With existing legacy data centers in the nearby communities of Alpharetta and Norcross, power cost and availability were the driving site selection factors pushing Flexential to Douglasville, Mallory said.

As is typical in data center development, Flexential’s site selection process also weighed fiber connectivity, tax incentives and land cost. Mallory said the company also paid close attention to economic growth trends within the Atlanta market to find sites close to emerging commercial hubs and potential customers who value both physical access to the data centers and the low latency created by proximity to their servers.   

“We start looking at marketwide GDP growth, and then, within the market, we look at it on a micro-level: Where are the people going, and where are businesses investing?” Mallory told Bisnow. “This site ticked all the boxes.” 
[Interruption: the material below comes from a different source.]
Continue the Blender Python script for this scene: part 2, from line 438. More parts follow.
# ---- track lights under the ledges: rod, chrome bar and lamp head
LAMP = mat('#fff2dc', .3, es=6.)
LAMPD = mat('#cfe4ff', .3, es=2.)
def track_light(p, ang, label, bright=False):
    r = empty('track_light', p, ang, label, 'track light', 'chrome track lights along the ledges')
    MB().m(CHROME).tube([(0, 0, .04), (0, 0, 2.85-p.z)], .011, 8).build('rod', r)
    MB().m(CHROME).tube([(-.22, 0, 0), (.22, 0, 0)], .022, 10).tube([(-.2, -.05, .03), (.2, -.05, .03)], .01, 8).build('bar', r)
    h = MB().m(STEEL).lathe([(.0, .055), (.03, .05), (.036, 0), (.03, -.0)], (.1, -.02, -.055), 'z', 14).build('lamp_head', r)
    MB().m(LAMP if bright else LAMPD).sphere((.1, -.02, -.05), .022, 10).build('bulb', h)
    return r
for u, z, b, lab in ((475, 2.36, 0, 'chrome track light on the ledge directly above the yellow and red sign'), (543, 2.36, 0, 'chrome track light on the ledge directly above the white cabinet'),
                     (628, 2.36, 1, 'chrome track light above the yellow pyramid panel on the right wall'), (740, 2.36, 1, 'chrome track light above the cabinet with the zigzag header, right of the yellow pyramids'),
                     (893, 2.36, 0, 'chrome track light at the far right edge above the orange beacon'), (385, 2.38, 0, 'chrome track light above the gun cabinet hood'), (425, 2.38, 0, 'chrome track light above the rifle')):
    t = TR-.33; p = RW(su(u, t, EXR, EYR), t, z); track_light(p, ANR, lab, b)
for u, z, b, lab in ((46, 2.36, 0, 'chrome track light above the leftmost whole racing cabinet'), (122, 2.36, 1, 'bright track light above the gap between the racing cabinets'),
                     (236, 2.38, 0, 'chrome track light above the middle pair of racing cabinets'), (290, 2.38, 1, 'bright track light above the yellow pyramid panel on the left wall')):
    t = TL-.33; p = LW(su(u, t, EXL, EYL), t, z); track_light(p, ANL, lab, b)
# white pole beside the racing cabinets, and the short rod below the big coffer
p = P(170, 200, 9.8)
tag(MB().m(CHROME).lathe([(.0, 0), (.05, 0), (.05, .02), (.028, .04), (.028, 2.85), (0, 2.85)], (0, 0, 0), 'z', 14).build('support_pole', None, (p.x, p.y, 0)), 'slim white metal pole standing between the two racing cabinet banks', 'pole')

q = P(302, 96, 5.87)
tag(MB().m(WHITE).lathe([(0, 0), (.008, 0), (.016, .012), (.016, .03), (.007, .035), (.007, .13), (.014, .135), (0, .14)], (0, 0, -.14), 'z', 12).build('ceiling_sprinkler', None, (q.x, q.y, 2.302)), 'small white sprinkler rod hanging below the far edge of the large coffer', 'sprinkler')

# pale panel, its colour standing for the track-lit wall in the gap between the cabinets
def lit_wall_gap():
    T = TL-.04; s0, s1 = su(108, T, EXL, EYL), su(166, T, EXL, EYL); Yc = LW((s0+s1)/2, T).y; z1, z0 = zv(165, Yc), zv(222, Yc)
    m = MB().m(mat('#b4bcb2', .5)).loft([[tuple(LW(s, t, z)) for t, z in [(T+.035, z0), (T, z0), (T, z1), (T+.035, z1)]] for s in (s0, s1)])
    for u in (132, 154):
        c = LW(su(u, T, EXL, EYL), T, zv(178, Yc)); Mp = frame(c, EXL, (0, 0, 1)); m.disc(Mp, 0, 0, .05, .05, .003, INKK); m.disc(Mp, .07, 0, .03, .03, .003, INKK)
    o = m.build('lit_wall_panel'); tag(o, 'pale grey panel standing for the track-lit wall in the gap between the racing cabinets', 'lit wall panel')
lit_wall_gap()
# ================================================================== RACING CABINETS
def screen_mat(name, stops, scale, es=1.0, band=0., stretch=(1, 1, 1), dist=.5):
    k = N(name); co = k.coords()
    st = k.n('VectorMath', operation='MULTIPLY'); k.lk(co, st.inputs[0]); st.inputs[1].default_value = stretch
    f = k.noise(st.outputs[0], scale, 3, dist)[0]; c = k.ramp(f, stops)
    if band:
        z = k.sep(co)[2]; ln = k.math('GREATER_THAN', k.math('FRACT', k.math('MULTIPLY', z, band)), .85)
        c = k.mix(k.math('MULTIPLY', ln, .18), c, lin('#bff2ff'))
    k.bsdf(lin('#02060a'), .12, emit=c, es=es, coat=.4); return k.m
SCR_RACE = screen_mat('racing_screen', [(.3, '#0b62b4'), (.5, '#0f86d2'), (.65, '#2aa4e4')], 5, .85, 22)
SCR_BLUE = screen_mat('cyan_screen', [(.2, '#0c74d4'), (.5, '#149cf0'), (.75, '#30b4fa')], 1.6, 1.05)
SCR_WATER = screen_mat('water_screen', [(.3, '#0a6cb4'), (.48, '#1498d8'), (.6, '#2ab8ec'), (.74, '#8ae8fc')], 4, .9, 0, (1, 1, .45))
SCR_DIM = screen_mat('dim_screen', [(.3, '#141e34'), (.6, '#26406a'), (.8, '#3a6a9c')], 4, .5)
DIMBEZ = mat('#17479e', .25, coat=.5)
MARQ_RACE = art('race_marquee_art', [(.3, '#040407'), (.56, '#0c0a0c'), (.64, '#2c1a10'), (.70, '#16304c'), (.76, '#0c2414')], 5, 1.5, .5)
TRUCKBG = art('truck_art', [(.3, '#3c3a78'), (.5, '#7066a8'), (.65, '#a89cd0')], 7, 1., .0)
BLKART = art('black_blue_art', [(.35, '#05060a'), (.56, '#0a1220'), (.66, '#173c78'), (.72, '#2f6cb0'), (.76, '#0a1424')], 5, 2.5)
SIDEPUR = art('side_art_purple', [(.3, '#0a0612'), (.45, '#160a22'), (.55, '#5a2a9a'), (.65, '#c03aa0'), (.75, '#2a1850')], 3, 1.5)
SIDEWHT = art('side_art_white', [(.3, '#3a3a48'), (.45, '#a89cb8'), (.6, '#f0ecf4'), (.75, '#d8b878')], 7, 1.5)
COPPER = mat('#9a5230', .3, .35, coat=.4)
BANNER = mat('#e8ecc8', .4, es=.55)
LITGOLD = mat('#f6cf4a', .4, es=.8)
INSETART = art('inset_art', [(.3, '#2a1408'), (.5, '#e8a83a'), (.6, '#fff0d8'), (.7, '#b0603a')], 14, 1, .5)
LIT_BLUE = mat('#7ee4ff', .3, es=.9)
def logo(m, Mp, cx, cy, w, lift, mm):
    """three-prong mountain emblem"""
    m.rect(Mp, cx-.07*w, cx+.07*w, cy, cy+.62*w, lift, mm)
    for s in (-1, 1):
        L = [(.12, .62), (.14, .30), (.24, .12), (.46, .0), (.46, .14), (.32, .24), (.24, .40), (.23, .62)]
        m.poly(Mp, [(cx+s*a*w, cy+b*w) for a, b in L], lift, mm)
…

In addition to new development in Atlanta, Flexential just completed construction on a 36 MW facility in the West Coast data center hub of Hillsboro, Oregon, and significantly increased the capacity of its Denver-area data center. Mallory said it is planning more development in the 19 North American markets where Flexential already has a presence. 

“In all of our existing markets that are top 10 markets for growth, we have a focus on expansion,” Mallory said. “We’re watching them closely, and like in Atlanta, when we find the right type of property with the right type of partners, we move forward with it.” 

Flexential’s expansion in the coming months will likely also include development in new regions, particularly smaller second- and third-tier markets, Mallory said.

Although company officials declined to provide specific locations, Mallory said there are seven specific markets the company is “actively pursuing." He said these are regions where existing customers have asked for additional infrastructure or where potential tenants have been identified. The bulk of these tenants would be hyperscale cloud providers in need of smaller edge deployments.

Finding appropriate locations for new data center development in these smaller markets can be a challenge, Mallory said, as property owners, utilities, builders and other local partners are less familiar with the industry and the intricacies of data center site selection. But with demand surging and colocation providers looking to pull the trigger once the right site becomes available, Mallory said CRE professionals in emerging data center markets should be familiarizing themselves with the industry if they want to be able to take advantage of what is likely to be a wave of providers looking for places to build. 

“Make sure you're getting close to companies like Flexential that are operating in the Tier 2 or Tier 3 markets,” he said. “All of us are active right now looking for partners.”